The current account is a component of a country's balance of payments, which also includes the capital account and the financial account. The current account is divided into several sub-accounts:
Trade in Goods: This includes the balance of exports and imports of physical goods.
Trade in Services: This includes the balance of exports and imports of services such as tourism, financial services, and transportation.
Primary Income: This includes earnings and payments on investments, such as profits, dividends, and interest.
Secondary Income: This includes transfers of money, such as foreign aid or remittances.
When a country has a current account deficit, it means that it is relying on external sources to finance its excess spending compared to its income. This deficit must be balanced by a surplus in either the capital account or the financial account. In other words, the country is borrowing or selling assets to cover the gap between its imports and exports.
A sustained and large current account deficit can have economic implications. It may indicate that a country is relying heavily on external financing, which can lead to an increase in its external debt.

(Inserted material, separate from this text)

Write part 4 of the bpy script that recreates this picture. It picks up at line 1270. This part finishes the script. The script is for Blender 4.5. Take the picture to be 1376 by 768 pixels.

While some level of current account deficit is normal and can be sustainable, persistent and large deficits may raise concerns about a country's economic stability and its ability to service its external obligations.
Policymakers often monitor and analyze current account balances as part of their assessment of a country's overall economic health.
India’s FY24 Estimate: Economists predict that India’s current account deficit for the fiscal year 2023-24 (FY24) is likely to be below 1% of GDP. This optimistic outlook is influenced by a narrower trade deficit and increased services exports. Capital inflows are expected to improve, but the rupee may not strengthen significantly as the central bank aims to boost reserves.
Revised Estimates: Various financial institutions have revised their estimates for India’s CAD. For instance:
HDFC Bank expects the CAD to be lower than 1% of GDP for FY24 due to better-than-expected performance in services and merchandise exports.
IDFC First Bank has revised its estimate to 1.0% of GDP from 1.2% earlier.
QuantEco Research maintains a forecast of 1.3% of GDP for FY24 but acknowledges downside risks.
Kotak Mahindra Bank revises its FY24 estimated capital account inflows, factoring in higher net FDI inflows and banking-capital-related flows.